> Collected data
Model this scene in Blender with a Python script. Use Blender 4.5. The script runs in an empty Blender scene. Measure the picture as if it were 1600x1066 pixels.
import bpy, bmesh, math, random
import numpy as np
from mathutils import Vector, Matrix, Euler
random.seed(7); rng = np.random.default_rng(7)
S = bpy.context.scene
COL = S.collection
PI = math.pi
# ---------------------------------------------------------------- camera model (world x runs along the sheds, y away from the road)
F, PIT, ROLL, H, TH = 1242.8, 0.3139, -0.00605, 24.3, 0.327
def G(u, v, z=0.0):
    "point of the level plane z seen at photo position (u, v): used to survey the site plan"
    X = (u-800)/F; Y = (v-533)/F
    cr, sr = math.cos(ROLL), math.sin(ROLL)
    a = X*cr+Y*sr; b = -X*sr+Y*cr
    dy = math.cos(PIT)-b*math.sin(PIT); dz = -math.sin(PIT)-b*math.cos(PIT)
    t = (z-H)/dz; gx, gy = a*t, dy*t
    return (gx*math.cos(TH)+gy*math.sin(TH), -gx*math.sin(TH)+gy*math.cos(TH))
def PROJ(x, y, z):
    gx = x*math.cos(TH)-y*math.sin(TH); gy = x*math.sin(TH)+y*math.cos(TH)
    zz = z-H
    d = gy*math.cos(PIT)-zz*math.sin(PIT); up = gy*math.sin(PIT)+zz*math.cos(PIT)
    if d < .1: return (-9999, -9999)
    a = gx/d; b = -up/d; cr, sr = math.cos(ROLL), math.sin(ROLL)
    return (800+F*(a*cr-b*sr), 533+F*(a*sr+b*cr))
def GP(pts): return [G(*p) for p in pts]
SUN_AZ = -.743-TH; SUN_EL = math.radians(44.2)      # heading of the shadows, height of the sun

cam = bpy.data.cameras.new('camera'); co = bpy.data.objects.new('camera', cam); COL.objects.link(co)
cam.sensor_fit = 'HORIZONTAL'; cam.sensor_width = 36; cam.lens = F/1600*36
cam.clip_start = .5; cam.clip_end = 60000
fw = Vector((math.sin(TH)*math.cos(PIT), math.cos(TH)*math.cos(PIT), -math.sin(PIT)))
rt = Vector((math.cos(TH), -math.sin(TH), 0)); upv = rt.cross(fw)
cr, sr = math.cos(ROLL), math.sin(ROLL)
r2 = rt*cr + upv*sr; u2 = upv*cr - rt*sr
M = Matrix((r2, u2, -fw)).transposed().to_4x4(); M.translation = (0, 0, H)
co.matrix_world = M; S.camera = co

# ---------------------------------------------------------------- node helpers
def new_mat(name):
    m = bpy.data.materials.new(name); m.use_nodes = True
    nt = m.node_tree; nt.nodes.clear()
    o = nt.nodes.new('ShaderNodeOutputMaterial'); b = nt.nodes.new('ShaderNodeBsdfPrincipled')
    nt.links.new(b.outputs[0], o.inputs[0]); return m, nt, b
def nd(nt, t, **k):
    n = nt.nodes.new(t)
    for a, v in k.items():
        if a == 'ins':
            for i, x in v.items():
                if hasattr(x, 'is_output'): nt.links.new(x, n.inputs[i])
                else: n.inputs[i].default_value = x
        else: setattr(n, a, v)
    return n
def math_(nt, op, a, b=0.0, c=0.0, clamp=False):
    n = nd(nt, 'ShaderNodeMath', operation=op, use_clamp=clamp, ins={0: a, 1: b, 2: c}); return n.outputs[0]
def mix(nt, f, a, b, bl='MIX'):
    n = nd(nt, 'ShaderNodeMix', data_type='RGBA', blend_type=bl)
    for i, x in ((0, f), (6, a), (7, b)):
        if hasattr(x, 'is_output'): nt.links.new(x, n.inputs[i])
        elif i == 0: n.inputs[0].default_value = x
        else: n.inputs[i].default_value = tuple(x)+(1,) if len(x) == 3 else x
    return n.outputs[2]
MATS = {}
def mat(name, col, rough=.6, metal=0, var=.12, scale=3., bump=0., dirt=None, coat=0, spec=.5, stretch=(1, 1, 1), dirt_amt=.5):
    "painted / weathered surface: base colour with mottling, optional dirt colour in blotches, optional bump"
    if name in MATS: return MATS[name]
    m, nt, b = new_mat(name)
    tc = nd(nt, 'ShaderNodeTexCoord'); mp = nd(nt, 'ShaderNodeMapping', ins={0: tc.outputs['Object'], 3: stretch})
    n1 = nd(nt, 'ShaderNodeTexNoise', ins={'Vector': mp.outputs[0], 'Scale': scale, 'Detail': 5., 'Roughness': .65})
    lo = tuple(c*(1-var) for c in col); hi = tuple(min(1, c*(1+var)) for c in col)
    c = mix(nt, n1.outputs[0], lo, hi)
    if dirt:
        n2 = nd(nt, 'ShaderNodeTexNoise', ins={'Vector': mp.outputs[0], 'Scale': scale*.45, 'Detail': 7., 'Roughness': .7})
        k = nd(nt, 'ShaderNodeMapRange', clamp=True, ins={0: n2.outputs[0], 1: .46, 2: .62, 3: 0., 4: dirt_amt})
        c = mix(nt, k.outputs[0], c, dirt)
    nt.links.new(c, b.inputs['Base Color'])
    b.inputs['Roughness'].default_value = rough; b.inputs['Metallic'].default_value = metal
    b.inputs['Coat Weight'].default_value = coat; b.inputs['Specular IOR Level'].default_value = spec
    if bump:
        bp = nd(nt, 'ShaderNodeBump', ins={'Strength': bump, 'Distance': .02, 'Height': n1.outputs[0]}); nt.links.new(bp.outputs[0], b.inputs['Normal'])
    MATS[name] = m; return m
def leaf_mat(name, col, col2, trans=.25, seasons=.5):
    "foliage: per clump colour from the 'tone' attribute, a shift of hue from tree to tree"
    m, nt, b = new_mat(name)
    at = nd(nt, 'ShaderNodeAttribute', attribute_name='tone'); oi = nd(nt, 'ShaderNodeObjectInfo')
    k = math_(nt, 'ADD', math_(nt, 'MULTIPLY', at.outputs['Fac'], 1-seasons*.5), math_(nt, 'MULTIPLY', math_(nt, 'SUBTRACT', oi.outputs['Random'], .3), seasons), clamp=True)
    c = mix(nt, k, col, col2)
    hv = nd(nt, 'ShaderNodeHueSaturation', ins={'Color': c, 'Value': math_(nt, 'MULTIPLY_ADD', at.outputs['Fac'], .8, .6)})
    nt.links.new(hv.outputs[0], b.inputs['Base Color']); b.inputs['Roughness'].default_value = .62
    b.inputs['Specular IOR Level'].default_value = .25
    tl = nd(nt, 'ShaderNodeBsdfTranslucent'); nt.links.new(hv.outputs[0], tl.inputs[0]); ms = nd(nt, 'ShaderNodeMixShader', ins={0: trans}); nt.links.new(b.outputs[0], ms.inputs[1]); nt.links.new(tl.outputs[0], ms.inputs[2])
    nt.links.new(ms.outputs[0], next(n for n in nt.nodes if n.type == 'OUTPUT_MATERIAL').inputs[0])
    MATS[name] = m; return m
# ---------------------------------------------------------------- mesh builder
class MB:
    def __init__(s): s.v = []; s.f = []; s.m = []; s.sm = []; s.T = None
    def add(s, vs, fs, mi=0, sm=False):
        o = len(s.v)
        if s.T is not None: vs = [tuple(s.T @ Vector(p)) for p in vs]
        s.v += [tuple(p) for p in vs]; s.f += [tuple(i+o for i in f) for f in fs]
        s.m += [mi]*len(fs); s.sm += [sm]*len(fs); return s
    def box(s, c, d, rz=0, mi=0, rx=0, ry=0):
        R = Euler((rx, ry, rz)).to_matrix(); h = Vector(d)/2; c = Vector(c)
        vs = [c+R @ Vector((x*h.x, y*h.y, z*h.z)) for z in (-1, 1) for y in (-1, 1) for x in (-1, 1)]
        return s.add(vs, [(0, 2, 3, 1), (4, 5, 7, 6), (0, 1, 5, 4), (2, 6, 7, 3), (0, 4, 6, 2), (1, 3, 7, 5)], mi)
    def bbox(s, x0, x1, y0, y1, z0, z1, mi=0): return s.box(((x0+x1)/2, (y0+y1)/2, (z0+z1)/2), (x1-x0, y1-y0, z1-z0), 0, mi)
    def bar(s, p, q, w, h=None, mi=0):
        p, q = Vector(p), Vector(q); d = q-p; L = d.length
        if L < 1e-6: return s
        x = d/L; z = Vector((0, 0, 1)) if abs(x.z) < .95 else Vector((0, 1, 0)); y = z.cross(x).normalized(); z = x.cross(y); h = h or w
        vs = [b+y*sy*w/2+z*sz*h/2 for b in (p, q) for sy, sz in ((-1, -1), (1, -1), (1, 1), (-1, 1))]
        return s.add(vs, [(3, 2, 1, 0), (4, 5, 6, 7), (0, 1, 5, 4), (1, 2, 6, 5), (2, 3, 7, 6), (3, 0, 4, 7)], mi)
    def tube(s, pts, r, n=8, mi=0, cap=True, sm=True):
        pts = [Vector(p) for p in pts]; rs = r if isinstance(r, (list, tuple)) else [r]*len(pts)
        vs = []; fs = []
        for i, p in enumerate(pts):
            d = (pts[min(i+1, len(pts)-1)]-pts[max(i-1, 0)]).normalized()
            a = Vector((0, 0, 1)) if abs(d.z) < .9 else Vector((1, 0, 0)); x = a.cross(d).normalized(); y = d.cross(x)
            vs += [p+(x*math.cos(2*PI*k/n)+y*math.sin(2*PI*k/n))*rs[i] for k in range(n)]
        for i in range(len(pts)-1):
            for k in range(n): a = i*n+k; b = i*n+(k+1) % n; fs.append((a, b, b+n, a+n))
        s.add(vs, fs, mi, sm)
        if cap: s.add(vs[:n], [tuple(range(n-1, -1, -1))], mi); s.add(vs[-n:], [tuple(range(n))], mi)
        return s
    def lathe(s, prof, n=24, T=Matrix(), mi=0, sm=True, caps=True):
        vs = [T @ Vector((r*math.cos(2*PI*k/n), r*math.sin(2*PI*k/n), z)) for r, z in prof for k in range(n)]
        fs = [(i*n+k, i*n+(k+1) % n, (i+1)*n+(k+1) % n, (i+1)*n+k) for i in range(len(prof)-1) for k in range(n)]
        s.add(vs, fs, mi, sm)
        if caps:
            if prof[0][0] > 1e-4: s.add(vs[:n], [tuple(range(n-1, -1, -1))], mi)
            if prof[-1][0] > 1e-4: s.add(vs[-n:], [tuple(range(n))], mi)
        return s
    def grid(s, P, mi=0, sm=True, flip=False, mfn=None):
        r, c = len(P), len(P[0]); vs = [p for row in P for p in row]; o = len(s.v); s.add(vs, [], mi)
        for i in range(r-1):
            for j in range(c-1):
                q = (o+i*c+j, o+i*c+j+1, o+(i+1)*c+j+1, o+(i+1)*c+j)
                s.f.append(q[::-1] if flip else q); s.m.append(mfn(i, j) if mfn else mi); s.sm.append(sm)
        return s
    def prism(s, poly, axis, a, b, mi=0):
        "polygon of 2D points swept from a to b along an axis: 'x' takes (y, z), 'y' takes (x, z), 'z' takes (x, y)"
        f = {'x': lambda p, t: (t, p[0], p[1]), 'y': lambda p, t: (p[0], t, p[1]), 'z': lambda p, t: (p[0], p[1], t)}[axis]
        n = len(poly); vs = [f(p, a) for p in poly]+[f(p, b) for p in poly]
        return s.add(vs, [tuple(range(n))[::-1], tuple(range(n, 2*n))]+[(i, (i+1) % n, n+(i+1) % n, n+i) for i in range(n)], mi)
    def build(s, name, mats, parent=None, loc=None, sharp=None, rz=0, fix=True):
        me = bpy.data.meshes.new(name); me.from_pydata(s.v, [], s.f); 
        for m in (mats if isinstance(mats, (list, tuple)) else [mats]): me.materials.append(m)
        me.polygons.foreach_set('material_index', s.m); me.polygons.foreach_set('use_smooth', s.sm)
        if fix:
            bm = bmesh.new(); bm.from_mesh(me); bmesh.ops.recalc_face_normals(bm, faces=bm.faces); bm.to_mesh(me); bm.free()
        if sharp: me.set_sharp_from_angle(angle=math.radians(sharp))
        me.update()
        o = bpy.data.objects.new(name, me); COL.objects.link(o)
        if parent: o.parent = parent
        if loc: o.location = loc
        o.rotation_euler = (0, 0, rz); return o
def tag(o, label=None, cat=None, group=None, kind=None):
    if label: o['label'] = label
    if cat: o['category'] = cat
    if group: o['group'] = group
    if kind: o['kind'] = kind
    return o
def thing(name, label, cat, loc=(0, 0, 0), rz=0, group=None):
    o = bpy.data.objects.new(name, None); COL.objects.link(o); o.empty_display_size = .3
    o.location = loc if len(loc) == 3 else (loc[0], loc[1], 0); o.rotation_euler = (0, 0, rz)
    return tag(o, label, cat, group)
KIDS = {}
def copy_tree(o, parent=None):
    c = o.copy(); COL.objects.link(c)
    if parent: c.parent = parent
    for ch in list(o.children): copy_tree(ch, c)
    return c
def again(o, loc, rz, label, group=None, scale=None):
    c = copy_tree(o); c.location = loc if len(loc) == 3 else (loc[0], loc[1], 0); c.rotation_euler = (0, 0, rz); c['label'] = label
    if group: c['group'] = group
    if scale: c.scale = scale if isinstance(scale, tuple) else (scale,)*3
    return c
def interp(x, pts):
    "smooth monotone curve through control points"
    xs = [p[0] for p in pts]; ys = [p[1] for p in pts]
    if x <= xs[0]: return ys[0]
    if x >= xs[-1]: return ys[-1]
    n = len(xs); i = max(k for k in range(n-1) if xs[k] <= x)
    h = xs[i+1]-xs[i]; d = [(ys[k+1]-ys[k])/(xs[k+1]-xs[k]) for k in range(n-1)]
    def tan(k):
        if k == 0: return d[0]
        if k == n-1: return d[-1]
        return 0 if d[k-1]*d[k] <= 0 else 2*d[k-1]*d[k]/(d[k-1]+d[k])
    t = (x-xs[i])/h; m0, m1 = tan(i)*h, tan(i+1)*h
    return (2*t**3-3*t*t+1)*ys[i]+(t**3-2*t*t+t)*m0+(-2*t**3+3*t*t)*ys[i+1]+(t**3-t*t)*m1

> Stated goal
Begin with the first line of the listing and copy exactly through the line that contains "co.matrix_world = M; S.camera = co", please, keeping both ends and leaving out everything after.

> Task solution
Model this scene in Blender with a Python script. Use Blender 4.5. The script runs in an empty Blender scene. Measure the picture as if it were 1600x1066 pixels.
import bpy, bmesh, math, random
import numpy as np
from mathutils import Vector, Matrix, Euler
random.seed(7); rng = np.random.default_rng(7)
S = bpy.context.scene
COL = S.collection
PI = math.pi
# ---------------------------------------------------------------- camera model (world x runs along the sheds, y away from the road)
F, PIT, ROLL, H, TH = 1242.8, 0.3139, -0.00605, 24.3, 0.327
def G(u, v, z=0.0):
    "point of the level plane z seen at photo position (u, v): used to survey the site plan"
    X = (u-800)/F; Y = (v-533)/F
    cr, sr = math.cos(ROLL), math.sin(ROLL)
    a = X*cr+Y*sr; b = -X*sr+Y*cr
    dy = math.cos(PIT)-b*math.sin(PIT); dz = -math.sin(PIT)-b*math.cos(PIT)
    t = (z-H)/dz; gx, gy = a*t, dy*t
    return (gx*math.cos(TH)+gy*math.sin(TH), -gx*math.sin(TH)+gy*math.cos(TH))
def PROJ(x, y, z):
    gx = x*math.cos(TH)-y*math.sin(TH); gy = x*math.sin(TH)+y*math.cos(TH)
    zz = z-H
    d = gy*math.cos(PIT)-zz*math.sin(PIT); up = gy*math.sin(PIT)+zz*math.cos(PIT)
    if d < .1: return (-9999, -9999)
    a = gx/d; b = -up/d; cr, sr = math.cos(ROLL), math.sin(ROLL)
    return (800+F*(a*cr-b*sr), 533+F*(a*sr+b*cr))
def GP(pts): return [G(*p) for p in pts]
SUN_AZ = -.743-TH; SUN_EL = math.radians(44.2)      # heading of the shadows, height of the sun

cam = bpy.data.cameras.new('camera'); co = bpy.data.objects.new('camera', cam); COL.objects.link(co)
cam.sensor_fit = 'HORIZONTAL'; cam.sensor_width = 36; cam.lens = F/1600*36
cam.clip_start = .5; cam.clip_end = 60000
fw = Vector((math.sin(TH)*math.cos(PIT), math.cos(TH)*math.cos(PIT), -math.sin(PIT)))
rt = Vector((math.cos(TH), -math.sin(TH), 0)); upv = rt.cross(fw)
cr, sr = math.cos(ROLL), math.sin(ROLL)
r2 = rt*cr + upv*sr; u2 = upv*cr - rt*sr
M = Matrix((r2, u2, -fw)).transposed().to_4x4(); M.translation = (0, 0, H)
co.matrix_world = M; S.camera = co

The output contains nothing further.